Exercise directions: For the material that follows, return exactly the lines from the one with "Model this scene" through the one with "C = sc.collection", both ends included.

Data rows:
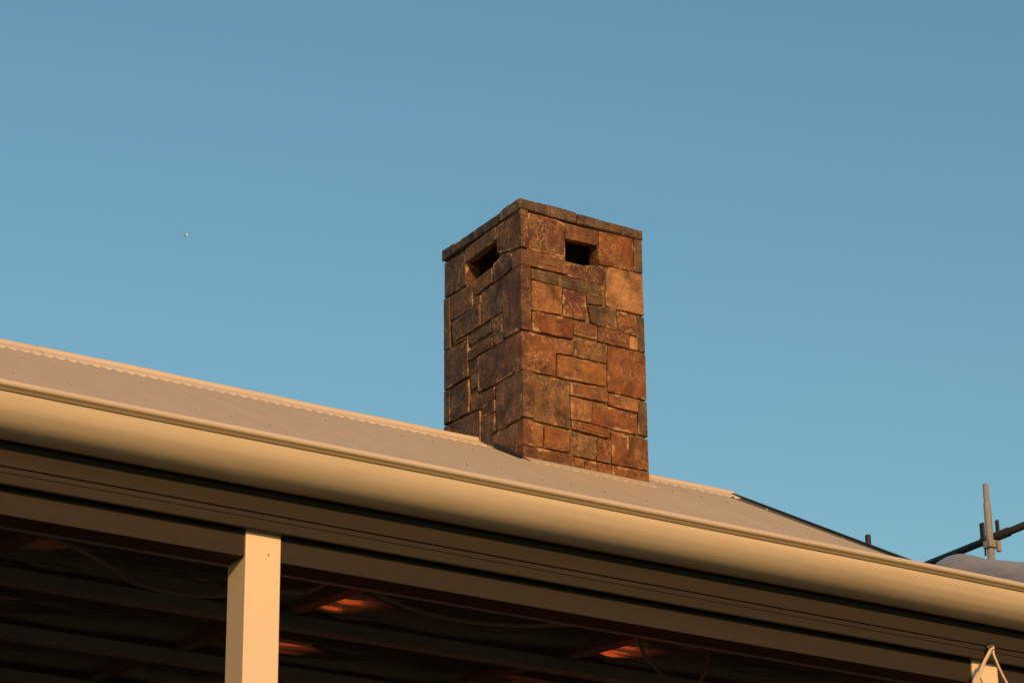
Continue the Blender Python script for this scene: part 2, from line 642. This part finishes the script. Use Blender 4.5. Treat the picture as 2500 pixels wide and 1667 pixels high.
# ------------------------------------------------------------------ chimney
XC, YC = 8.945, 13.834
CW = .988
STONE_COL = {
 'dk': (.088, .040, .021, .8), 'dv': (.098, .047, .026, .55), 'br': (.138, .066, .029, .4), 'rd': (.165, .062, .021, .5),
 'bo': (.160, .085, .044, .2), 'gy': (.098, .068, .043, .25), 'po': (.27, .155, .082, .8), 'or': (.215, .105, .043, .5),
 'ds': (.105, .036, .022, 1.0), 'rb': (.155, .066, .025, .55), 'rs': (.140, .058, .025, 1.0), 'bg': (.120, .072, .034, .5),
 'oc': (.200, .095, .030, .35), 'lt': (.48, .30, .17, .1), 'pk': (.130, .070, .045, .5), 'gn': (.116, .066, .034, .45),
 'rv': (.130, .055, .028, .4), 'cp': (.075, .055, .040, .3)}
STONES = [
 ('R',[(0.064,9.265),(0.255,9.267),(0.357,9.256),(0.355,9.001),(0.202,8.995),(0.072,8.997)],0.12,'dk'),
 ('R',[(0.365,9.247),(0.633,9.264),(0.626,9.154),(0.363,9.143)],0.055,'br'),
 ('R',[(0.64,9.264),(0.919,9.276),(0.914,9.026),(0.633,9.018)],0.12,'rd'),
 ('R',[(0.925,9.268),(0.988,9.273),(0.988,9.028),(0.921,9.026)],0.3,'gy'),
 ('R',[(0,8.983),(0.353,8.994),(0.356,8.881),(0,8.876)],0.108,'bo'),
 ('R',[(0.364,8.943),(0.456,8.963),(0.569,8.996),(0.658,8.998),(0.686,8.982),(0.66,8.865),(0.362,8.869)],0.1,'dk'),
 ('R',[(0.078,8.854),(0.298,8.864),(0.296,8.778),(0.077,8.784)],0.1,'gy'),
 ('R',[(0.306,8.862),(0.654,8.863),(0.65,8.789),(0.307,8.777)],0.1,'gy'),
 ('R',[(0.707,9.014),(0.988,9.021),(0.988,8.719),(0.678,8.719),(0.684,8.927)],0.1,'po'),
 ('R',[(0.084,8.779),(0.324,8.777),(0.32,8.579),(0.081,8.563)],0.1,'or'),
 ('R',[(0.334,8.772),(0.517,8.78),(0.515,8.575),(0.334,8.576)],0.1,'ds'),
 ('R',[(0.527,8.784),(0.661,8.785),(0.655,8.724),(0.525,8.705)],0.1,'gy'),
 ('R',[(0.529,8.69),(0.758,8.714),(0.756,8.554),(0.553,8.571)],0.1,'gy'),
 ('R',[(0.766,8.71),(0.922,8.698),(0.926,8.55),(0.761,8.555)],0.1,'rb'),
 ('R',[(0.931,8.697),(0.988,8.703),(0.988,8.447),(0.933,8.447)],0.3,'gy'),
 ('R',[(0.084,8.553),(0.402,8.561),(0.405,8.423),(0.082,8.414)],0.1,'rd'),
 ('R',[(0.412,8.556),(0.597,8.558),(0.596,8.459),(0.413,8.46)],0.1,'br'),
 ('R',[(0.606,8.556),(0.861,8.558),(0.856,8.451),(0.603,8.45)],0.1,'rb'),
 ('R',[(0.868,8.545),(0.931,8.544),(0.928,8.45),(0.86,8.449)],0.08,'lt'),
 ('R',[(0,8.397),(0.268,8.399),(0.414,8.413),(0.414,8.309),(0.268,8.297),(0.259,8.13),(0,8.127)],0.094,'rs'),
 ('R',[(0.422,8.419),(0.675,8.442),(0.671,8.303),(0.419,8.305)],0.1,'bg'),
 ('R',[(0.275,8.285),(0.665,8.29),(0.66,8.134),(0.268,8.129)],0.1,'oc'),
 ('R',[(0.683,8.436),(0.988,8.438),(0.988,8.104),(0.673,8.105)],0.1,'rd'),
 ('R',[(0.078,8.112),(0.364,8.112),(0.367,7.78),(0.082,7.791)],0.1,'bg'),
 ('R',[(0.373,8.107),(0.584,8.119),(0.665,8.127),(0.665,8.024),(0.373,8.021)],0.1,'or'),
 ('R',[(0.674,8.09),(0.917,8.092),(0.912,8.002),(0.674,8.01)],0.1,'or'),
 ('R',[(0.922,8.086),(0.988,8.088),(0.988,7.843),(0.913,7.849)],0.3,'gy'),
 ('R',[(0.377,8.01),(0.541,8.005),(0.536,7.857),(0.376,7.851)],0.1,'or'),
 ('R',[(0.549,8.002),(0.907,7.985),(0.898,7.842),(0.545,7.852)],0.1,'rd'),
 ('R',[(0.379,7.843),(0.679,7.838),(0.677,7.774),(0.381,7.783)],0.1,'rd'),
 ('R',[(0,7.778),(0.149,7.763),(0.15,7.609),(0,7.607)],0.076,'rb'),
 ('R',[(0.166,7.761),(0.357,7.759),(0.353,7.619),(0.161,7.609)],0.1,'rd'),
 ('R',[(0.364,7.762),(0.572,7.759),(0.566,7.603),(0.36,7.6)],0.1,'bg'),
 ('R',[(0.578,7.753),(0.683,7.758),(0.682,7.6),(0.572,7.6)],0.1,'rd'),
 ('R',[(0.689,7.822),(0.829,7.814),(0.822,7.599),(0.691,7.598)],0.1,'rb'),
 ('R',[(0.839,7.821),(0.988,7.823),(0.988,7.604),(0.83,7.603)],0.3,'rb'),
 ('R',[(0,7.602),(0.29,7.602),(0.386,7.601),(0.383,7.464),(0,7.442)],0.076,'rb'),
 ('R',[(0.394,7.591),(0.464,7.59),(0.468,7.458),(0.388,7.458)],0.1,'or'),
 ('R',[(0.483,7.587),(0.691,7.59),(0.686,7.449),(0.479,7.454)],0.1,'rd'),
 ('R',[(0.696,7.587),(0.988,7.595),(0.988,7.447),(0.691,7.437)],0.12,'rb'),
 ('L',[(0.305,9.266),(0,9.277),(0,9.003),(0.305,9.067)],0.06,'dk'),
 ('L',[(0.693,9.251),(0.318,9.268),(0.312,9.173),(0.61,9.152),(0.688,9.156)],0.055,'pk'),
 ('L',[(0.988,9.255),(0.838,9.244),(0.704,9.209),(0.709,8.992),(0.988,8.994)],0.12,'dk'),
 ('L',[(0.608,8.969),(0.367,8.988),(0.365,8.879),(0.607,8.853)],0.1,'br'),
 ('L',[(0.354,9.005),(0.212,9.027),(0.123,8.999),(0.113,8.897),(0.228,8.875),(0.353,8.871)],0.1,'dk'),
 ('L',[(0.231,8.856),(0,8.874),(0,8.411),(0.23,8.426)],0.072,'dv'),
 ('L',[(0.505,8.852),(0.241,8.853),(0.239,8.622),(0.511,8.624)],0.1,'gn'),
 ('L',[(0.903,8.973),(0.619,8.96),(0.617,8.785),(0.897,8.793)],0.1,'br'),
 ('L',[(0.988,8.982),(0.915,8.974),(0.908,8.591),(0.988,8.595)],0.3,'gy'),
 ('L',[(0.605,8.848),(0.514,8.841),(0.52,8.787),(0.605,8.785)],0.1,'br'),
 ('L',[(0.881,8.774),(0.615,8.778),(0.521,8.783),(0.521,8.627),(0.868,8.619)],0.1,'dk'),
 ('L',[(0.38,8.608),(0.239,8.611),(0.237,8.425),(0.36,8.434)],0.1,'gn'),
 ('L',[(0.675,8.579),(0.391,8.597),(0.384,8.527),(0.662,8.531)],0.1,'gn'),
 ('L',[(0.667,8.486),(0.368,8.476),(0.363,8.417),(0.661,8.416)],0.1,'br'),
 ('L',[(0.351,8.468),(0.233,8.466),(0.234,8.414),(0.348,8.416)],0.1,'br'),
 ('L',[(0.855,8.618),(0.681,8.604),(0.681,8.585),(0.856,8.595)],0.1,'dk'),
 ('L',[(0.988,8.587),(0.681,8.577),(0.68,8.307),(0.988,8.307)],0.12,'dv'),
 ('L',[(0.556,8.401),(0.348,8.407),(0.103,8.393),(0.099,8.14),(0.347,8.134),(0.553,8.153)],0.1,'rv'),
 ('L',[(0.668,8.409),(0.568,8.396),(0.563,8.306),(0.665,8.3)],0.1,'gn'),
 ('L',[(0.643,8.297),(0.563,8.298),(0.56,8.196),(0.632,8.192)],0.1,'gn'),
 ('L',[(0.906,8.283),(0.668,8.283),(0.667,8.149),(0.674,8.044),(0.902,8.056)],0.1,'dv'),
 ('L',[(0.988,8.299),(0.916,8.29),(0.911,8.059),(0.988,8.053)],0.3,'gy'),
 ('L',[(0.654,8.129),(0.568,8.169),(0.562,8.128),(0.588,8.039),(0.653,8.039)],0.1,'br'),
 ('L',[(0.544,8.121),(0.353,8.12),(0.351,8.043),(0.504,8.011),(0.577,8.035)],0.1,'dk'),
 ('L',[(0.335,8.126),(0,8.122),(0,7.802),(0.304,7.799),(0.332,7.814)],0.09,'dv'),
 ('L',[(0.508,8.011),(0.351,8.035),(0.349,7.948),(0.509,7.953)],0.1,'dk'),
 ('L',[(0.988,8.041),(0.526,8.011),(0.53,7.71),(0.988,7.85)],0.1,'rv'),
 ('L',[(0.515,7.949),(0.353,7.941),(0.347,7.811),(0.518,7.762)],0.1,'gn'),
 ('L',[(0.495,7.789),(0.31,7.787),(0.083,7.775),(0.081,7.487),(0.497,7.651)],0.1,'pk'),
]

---

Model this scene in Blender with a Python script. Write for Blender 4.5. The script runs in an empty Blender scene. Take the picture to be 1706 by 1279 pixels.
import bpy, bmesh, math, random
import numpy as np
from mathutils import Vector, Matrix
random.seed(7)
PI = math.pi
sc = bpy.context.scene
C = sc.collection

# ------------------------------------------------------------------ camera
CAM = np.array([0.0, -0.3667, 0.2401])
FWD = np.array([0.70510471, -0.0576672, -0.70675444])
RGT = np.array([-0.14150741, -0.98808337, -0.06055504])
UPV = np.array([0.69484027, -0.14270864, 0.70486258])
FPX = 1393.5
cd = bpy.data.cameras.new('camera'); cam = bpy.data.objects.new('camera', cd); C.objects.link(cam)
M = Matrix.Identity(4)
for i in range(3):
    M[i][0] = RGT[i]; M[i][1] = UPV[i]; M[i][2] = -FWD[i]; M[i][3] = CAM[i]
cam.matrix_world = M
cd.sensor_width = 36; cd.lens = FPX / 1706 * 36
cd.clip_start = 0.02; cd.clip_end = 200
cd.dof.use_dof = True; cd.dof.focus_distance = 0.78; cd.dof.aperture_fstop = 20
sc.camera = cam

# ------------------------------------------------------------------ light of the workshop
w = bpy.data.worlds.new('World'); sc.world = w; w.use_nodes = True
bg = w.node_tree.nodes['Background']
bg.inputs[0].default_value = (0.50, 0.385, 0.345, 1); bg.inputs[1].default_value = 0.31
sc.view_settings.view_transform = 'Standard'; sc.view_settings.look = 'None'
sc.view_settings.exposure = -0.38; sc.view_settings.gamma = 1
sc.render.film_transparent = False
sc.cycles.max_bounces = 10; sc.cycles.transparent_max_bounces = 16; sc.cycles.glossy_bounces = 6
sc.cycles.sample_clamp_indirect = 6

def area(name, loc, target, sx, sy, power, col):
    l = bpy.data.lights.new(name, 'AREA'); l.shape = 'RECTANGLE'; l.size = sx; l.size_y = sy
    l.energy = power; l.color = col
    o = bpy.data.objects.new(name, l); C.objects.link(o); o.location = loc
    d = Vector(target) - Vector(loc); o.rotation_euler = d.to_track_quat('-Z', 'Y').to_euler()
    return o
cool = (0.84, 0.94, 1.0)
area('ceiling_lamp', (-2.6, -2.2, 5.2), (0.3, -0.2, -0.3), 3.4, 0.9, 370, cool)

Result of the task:
Model this scene in Blender with a Python script. Write for Blender 4.5. The script runs in an empty Blender scene. Take the picture to be 1706 by 1279 pixels.
import bpy, bmesh, math, random
import numpy as np
from mathutils import Vector, Matrix
random.seed(7)
PI = math.pi
sc = bpy.context.scene
C = sc.collection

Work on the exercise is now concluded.